WRITTEN INSTRUCTION: For each line of the data below that holds "More", copy the line.

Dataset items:
■ ■ ■ ■ ■

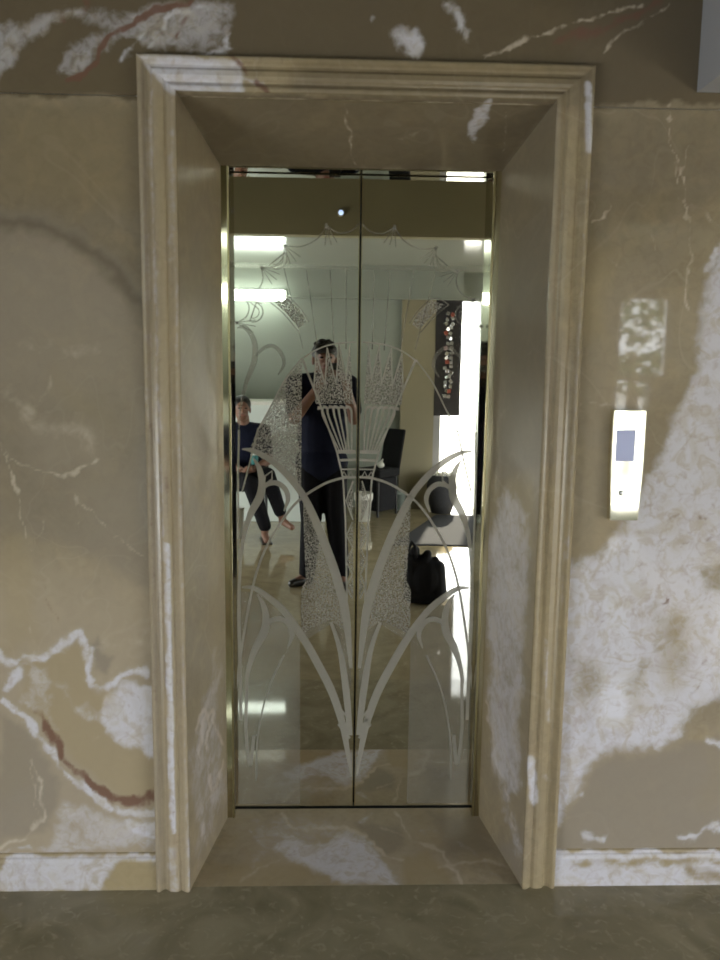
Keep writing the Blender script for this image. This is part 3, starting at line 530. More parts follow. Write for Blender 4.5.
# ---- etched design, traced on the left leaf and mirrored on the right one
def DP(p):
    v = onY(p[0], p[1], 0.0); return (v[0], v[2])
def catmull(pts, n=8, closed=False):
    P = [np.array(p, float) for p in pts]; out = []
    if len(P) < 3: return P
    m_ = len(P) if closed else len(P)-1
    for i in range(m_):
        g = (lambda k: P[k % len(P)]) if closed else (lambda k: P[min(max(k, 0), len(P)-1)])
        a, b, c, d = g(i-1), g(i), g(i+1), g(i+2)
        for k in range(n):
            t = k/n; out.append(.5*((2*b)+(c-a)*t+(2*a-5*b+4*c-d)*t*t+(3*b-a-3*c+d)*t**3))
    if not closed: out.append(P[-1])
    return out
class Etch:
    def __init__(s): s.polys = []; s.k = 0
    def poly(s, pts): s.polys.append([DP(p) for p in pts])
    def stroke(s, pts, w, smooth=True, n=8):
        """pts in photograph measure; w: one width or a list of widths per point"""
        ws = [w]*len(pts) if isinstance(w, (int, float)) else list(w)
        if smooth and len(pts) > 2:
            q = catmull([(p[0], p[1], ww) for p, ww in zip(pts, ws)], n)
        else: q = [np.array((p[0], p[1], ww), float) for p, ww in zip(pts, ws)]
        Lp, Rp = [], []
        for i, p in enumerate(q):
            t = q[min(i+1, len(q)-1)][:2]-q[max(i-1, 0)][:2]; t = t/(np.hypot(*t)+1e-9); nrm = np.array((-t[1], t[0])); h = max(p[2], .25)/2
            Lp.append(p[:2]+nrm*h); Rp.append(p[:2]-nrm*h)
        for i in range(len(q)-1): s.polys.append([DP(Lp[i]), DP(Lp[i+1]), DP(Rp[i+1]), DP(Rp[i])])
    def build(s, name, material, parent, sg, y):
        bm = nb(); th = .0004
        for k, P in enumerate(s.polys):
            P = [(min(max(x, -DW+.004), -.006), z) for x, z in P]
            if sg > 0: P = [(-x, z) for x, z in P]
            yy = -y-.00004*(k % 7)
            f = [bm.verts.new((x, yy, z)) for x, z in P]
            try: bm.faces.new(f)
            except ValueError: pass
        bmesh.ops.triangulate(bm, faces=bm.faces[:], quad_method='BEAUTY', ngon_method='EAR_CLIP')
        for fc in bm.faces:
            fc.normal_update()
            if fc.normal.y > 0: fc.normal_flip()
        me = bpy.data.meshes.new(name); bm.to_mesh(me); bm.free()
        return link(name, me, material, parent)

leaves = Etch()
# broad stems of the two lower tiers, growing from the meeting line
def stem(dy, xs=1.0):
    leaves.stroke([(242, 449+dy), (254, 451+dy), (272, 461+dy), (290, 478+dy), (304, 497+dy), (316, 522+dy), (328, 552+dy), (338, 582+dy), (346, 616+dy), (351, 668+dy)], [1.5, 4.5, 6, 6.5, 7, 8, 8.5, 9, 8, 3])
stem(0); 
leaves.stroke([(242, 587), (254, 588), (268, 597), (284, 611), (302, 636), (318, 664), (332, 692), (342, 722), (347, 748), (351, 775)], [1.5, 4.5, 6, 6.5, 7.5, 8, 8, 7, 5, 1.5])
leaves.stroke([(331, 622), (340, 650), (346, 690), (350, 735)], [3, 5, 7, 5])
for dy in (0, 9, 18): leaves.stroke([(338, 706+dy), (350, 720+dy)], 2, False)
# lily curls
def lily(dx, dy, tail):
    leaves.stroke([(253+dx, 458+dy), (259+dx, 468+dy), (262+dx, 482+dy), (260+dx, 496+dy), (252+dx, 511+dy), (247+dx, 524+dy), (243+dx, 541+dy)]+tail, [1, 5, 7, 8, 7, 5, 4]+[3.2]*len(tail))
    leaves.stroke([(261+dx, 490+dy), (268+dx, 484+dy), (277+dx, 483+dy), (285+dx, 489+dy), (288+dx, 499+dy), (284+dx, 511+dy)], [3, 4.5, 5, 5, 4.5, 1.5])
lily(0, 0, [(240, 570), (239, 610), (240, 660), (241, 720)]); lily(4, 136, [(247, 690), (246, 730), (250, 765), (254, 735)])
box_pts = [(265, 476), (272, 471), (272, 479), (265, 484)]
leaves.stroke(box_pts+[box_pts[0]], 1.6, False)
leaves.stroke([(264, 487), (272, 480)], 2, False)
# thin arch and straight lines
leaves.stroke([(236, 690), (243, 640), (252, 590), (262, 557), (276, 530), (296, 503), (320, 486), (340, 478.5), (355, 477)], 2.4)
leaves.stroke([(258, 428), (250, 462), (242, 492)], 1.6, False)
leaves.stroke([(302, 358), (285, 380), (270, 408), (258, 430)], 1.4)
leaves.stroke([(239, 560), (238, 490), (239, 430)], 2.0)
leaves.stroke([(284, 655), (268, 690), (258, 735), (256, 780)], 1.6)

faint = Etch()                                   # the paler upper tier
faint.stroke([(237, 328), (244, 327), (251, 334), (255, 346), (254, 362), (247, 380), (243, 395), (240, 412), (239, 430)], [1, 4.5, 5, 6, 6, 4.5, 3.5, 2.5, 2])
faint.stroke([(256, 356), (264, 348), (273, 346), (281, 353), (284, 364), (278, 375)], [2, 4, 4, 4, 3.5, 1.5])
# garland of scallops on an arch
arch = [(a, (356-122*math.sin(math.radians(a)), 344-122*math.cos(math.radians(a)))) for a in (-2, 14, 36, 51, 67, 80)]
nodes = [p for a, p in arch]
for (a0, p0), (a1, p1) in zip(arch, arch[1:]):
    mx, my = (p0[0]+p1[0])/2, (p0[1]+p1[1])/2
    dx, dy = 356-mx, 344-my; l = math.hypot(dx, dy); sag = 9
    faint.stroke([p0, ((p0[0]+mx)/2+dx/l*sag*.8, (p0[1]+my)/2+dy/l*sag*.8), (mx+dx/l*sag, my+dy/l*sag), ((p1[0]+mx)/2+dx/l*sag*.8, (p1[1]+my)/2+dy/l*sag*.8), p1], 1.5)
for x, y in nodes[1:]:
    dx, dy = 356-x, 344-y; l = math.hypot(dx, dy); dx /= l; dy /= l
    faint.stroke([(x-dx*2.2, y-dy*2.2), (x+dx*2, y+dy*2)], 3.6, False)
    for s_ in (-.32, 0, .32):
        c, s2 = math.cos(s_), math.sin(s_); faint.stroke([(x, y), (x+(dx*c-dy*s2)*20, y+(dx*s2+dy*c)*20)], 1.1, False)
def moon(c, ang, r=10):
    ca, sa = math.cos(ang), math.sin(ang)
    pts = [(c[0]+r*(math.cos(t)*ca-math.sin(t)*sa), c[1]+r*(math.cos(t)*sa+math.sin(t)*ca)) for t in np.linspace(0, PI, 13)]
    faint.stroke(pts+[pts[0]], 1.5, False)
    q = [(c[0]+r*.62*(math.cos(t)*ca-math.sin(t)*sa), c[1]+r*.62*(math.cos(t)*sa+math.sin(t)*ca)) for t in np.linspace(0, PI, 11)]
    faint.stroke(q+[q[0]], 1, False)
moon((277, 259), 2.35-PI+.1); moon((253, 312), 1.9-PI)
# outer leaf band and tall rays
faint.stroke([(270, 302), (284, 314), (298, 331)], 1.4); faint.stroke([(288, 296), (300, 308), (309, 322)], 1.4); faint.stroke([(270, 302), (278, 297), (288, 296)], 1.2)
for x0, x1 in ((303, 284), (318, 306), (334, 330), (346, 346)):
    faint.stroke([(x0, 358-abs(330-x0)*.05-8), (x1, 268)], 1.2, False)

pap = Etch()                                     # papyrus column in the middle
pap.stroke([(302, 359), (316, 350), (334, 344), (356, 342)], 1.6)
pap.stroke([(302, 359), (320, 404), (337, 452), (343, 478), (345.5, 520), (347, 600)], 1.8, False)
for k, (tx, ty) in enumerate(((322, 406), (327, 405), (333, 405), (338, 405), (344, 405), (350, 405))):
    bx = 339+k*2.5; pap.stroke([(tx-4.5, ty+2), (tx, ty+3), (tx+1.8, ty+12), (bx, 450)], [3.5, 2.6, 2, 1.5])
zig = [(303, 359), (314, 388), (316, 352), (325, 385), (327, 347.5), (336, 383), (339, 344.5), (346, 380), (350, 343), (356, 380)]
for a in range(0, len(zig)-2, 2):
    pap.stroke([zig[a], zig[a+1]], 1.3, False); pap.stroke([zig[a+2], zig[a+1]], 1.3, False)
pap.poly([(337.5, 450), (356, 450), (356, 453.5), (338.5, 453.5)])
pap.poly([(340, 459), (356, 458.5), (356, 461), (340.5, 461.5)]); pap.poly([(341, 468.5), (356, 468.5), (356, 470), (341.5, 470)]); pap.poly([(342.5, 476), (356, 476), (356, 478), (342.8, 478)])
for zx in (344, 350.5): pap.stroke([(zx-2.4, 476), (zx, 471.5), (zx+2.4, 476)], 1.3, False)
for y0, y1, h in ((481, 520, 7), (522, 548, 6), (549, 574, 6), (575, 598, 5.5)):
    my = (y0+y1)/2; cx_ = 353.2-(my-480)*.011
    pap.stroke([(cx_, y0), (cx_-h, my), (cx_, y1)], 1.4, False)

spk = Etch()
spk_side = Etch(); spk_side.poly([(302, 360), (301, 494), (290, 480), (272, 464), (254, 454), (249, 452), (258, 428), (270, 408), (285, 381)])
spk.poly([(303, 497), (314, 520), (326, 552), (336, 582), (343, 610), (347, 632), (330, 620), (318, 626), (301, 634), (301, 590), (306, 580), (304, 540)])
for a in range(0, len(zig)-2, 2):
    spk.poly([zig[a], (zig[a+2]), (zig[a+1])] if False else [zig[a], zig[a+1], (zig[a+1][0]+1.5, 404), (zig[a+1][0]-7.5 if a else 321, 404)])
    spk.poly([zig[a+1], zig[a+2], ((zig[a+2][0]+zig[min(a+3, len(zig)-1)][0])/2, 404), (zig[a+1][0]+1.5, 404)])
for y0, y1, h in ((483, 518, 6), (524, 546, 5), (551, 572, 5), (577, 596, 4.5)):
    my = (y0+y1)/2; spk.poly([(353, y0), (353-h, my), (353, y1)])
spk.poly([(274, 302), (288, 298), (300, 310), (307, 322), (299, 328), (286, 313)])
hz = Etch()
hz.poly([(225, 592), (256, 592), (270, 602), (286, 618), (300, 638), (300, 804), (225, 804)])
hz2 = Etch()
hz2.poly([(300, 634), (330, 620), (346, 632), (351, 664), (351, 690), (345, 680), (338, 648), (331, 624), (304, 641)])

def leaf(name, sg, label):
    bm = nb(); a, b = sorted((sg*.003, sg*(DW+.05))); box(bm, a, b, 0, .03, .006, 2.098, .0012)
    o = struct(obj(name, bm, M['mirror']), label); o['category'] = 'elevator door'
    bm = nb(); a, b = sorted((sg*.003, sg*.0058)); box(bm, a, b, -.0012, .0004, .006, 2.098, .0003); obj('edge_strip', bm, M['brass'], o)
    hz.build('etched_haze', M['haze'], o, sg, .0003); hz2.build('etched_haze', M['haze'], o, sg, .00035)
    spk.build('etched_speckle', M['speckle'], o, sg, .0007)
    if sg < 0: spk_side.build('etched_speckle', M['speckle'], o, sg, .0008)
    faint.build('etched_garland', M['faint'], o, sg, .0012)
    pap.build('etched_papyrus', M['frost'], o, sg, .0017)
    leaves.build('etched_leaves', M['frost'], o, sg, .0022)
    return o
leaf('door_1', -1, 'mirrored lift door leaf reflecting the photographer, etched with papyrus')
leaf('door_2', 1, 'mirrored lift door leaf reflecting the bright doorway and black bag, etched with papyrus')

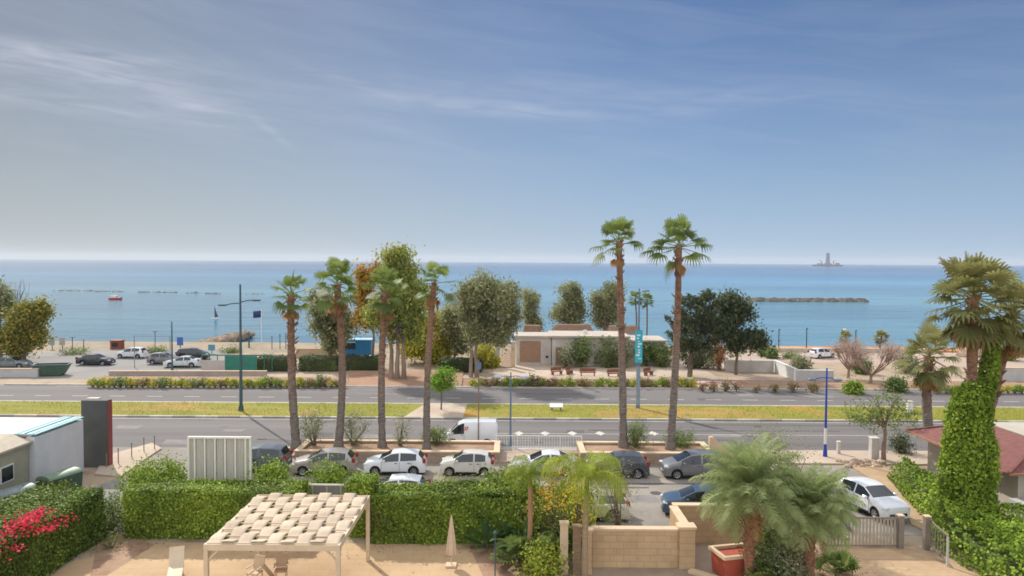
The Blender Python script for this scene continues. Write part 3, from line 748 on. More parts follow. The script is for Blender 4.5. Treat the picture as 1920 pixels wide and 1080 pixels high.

■ ■ ■ ■ ■

SOLUTION TO THE PROBLEM:
Keep writing the Blender script for this image. This is part 3, starting at line 530. More parts follow. Write for Blender 4.5.
The Blender Python script for this scene continues. Write part 3, from line 748 on. More parts follow. The script is for Blender 4.5. Treat the picture as 1920 pixels wide and 1080 pixels high.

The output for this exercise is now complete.